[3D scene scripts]
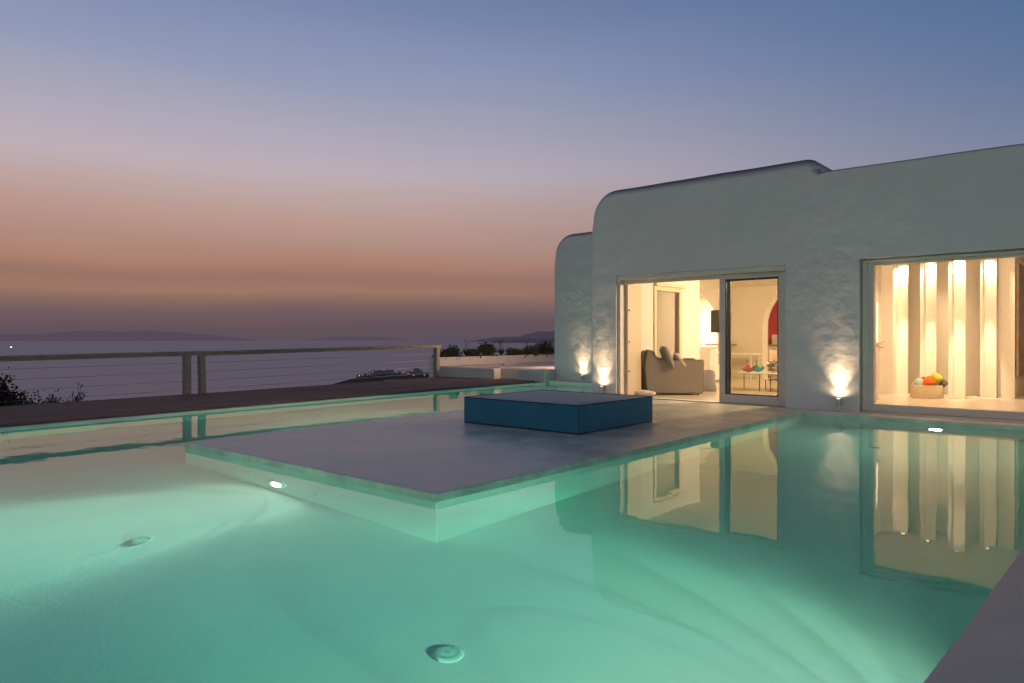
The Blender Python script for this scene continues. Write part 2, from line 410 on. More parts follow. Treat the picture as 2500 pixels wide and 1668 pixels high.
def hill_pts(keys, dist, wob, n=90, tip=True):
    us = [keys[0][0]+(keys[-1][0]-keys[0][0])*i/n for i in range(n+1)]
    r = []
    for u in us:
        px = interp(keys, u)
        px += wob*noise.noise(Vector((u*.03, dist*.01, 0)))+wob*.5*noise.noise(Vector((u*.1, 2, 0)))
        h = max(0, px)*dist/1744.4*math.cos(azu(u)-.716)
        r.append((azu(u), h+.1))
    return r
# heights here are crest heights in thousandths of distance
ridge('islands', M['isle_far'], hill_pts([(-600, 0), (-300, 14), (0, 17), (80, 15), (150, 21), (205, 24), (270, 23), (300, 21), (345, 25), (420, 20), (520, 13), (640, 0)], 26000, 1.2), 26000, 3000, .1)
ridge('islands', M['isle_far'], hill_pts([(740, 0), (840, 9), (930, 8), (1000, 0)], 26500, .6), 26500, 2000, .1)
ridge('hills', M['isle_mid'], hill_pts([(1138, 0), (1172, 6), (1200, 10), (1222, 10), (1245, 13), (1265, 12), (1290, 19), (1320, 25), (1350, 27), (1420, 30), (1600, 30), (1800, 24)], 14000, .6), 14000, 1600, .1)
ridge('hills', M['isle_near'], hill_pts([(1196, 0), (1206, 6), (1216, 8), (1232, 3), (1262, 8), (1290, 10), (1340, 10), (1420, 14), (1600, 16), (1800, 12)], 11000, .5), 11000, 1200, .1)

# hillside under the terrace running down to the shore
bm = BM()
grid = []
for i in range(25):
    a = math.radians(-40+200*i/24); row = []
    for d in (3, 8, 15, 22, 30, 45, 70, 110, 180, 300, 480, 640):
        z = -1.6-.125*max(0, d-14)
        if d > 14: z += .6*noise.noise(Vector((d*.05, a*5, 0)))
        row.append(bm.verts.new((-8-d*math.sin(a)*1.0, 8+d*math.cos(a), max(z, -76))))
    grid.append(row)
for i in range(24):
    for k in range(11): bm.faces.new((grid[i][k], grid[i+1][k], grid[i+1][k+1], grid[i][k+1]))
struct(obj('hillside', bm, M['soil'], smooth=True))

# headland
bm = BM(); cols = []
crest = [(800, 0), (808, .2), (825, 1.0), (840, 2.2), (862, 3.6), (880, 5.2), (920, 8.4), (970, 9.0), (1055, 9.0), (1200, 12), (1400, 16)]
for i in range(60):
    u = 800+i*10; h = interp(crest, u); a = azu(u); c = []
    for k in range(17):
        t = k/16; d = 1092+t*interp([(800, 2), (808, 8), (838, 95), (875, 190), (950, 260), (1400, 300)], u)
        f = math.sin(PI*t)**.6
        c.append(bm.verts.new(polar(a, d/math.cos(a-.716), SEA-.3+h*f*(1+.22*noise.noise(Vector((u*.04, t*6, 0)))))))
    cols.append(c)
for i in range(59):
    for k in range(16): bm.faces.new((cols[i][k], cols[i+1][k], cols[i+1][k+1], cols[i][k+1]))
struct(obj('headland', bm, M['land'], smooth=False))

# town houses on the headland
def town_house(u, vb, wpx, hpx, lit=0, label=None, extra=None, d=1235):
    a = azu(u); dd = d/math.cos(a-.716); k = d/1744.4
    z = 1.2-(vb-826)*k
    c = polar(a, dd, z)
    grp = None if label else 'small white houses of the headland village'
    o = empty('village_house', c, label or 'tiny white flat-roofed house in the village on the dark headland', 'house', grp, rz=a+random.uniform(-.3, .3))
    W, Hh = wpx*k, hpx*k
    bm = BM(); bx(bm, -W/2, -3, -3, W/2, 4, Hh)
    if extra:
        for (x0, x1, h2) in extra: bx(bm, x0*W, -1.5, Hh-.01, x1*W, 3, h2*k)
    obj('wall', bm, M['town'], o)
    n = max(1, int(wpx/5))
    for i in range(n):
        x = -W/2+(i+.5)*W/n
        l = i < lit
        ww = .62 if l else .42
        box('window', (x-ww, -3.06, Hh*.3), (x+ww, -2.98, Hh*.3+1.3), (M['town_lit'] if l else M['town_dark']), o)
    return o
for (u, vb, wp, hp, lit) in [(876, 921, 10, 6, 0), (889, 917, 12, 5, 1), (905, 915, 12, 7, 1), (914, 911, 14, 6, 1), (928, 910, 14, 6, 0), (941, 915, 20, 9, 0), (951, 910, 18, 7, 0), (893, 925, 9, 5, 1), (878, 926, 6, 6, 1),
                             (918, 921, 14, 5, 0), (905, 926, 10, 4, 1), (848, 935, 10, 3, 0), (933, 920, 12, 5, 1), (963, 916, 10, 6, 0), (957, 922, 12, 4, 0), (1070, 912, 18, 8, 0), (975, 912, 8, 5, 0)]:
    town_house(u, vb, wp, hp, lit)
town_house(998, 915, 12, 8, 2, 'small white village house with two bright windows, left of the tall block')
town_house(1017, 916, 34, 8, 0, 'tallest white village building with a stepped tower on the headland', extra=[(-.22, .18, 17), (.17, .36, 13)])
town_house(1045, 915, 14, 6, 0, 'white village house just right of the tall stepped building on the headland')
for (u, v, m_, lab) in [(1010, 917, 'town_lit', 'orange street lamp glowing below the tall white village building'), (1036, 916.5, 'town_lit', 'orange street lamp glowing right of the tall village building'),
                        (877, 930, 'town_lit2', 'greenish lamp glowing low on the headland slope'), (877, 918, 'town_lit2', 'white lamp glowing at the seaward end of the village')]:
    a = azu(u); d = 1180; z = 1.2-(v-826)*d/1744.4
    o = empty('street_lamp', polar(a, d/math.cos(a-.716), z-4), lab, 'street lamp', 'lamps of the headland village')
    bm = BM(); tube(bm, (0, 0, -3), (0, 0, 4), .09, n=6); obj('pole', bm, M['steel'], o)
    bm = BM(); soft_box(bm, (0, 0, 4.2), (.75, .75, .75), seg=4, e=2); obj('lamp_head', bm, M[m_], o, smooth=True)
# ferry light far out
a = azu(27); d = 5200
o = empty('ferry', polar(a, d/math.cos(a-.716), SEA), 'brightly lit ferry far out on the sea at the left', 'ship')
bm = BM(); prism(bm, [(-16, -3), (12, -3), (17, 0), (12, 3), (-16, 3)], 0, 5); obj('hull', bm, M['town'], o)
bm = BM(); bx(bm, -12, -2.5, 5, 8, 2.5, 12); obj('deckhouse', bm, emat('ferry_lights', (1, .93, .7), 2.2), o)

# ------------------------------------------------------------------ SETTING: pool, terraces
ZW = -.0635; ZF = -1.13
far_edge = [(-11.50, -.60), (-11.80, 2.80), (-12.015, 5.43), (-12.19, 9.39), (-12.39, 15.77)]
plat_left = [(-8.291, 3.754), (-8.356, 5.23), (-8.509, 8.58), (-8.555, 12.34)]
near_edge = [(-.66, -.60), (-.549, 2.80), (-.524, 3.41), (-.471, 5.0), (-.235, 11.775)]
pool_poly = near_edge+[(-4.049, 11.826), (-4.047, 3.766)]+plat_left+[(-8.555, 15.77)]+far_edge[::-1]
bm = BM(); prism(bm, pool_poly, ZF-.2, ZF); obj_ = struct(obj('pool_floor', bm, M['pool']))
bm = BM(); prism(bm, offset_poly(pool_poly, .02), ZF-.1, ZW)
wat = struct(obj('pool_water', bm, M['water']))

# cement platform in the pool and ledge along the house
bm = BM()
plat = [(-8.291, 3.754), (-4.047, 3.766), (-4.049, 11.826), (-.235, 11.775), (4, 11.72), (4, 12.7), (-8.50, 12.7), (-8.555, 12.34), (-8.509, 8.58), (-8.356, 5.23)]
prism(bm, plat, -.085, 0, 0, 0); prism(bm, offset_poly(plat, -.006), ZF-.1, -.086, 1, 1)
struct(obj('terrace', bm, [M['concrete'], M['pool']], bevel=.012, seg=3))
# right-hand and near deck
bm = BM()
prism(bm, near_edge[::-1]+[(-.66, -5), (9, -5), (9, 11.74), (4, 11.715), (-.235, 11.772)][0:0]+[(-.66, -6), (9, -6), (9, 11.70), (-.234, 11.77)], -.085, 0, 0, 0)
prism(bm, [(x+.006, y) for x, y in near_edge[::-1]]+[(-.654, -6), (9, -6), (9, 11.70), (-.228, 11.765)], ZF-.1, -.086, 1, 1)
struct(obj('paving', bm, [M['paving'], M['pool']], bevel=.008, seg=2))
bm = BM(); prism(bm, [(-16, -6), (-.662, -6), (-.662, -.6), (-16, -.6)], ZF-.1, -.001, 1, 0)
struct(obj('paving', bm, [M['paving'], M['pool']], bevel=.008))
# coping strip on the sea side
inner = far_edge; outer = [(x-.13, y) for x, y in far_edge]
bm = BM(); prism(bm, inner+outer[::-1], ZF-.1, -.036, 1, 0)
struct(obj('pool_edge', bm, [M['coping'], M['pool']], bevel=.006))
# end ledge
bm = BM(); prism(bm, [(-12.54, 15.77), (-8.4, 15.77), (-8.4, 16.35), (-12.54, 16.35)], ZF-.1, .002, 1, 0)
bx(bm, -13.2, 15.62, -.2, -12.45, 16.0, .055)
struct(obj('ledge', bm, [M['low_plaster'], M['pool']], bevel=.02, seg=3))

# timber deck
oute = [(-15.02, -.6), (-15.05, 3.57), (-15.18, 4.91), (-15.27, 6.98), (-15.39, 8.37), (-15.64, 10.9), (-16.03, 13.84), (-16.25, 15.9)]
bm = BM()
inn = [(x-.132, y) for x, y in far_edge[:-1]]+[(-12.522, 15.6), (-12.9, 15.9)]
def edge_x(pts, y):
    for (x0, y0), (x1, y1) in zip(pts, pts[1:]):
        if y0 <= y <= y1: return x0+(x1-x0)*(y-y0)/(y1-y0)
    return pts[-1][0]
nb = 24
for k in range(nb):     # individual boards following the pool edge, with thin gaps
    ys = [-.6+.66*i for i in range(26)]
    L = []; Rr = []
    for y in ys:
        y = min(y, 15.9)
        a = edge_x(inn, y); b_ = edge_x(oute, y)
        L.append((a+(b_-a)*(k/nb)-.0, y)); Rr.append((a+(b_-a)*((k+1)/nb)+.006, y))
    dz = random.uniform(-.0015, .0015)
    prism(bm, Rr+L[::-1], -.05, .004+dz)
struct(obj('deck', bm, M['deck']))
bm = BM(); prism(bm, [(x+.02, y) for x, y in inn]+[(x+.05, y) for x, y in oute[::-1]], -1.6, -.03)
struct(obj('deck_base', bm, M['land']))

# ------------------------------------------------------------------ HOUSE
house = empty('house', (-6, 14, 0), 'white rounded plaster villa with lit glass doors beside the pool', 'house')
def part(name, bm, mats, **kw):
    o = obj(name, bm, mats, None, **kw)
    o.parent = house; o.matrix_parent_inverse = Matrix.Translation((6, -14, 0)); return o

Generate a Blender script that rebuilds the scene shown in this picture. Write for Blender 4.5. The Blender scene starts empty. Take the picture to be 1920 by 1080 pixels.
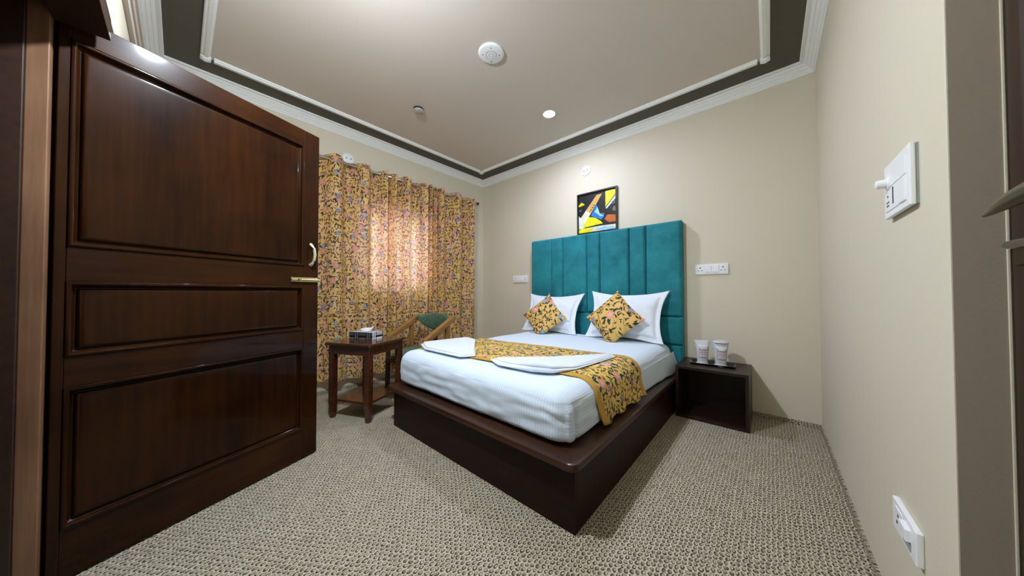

#### Written instruction:
Filter the records, keeping only lines that contain "picture", and show those lines.

#### Full answer:
The Blender Python script for this scene continues. Write part 2, from line 410 on. More parts follow. Treat the picture as 2500 pixels wide and 1668 pixels high.
Generate a Blender script that rebuilds the scene shown in this picture. Write for Blender 4.5. The Blender scene starts empty. Take the picture to be 1920 by 1080 pixels.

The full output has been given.